Sunday, May 2, 2010

Random Shots: Working Within The Story

  • I don't always put a lot of thought into the characters I play in most video games. Most games are so linear that there does not seem to be much point in creating a story that's going to be contradicted within five minutes. But I'm glad there are other people who still bother.

  • One excellent example is Blue Kae's recent biography of his Champions Online superhero, Silver Hunter. Between the bio and the story of how his character evolved of City of Heroes to Champions, he demonstrates the right way to weave your character into a game's story.

  • The wrong way? I remember listening to an episode of The Instance where Randy Jordan was complaining about the Death Knight starter zone. That zone is widely hailed as one of the best stories in any MMO available. Randy's complain was that, because his character's story was that he was rebelling against the Lich King, he refused to do anything for him. Since he would not even talk to him, he literally could not do anything. His role-playing choice broke his enjoyment of the game. What makes this sad is that the death knight storyline is even better than the story he was trying to force. If he had just played along, he would have ended up it the same place but with greater depth for his character.

  • It's the same thing I wrote about when I was playing Dragon Age: Origins. You can easily sabotage the game if you aren't willing to work along with the story you are offered.
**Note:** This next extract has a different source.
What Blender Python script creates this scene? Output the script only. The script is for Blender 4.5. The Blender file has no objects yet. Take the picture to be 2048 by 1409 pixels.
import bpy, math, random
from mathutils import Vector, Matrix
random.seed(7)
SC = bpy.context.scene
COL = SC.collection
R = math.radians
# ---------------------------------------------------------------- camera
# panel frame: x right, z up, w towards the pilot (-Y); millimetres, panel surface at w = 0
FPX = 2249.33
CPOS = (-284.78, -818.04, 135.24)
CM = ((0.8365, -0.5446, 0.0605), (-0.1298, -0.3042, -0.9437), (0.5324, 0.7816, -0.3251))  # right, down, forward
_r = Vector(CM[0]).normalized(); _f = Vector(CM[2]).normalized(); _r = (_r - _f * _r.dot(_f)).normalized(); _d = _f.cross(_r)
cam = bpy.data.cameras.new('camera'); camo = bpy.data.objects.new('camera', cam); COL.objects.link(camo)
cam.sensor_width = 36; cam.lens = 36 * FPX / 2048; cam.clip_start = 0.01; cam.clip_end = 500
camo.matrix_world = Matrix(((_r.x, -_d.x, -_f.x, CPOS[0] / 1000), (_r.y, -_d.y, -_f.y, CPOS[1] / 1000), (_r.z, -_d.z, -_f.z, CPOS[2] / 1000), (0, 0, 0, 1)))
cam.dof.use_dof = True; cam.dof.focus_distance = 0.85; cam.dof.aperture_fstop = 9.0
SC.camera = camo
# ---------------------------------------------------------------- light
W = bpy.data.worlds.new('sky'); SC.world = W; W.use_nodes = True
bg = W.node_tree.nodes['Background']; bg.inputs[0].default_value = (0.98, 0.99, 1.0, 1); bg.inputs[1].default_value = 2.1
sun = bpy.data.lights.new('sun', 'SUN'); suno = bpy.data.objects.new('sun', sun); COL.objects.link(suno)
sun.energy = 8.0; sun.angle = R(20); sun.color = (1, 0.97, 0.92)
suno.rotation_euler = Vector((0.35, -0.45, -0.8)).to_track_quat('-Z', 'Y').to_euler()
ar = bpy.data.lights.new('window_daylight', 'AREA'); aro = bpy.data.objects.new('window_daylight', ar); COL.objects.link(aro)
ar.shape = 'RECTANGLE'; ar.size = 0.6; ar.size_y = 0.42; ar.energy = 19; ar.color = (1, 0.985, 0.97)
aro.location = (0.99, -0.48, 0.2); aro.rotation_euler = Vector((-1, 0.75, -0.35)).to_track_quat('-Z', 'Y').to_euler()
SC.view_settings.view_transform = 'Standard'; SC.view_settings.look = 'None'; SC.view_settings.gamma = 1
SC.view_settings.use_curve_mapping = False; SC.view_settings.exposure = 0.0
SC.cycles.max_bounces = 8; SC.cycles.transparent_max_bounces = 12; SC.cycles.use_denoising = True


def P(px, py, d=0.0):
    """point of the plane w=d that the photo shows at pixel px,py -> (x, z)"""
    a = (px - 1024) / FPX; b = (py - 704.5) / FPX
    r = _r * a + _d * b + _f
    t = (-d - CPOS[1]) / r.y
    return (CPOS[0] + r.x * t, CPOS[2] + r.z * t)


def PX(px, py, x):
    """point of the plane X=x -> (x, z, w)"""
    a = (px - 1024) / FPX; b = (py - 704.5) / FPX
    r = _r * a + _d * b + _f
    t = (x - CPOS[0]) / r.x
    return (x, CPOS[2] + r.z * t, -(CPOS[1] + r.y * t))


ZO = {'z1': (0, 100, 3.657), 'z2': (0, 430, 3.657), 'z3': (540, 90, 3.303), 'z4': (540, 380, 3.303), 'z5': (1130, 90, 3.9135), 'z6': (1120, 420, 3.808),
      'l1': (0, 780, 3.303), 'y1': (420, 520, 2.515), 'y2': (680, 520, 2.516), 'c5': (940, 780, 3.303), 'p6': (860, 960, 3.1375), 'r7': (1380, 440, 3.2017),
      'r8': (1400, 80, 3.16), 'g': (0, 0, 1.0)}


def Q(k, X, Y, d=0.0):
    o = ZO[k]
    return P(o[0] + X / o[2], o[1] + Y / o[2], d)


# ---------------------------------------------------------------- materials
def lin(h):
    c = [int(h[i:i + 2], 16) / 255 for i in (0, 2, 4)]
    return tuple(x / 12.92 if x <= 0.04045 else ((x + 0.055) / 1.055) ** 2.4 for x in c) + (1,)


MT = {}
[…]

The game can only bend so much. We, as human beings, have much more capacity for flexibility. But even in the most constraining game, our flexibility can allow to find a story we want to tell.

  • So be like Blue Kae. Find your story and build on that. Don't try to hammer one where it doesn't belong.

© 2010 Marty Runyon. All rights reserved.


  1. With rpg's like Dragon Age, Fallout and Neverwinter my characters origin or background begins at character creation. I then try to fit that within the story of the game. So as I progress through the game the decisions and actions that I take are based on the background that I thought up earlier.

  2. It's ironic that you happened to pick Dragon Age as the second example. One of the reasons I stopped playing and haven't gone back was that I wasn't happy with how the story was going. I bought into the hype too much about how open and flexible the game was. When I went through as a human noble and an elf mage, I kept running into decision points where all three options were basically the same. Just killed my interest, although I do intend to go back and finish at least one play through.

    Appreciate the kind words though, all the feedback I've gotten has motivated me to work on the Blue Ram's backstory.

  3. @ Jayedub - I'm right there with you. Half the fun of RPGs is making decisions as the character and discovering more about them through the decisions they (I) make.

    @ Blue Kae - Yeah, I have plenty of complaints about DA:O. There is a reason I haven't bought the expansion.

    I'm looking forward to more character tales from you.

  4. I very much enjoyed Blue Kae's write up for his character too!

    Personally, I can go both ways. I have a tendency to make up stories for my MMO characters too, but at the same time, I adored Dragon Age and didn't have a problem at all with letting the game's story take me wherever it wanted to go.

    Oh man, you have a great blog, btw. I think I've seen your comments on Blue's posts but I don't know why I've never checked out Bullet Points before now. Keep it up.

  5. @ mmogamerchick - Thank you for the gracious words.

    Like many things, I think having the right frame of mind for a game goes a long way. There have been plenty of things I didn't enjoy because I was not in the right mental place to do so.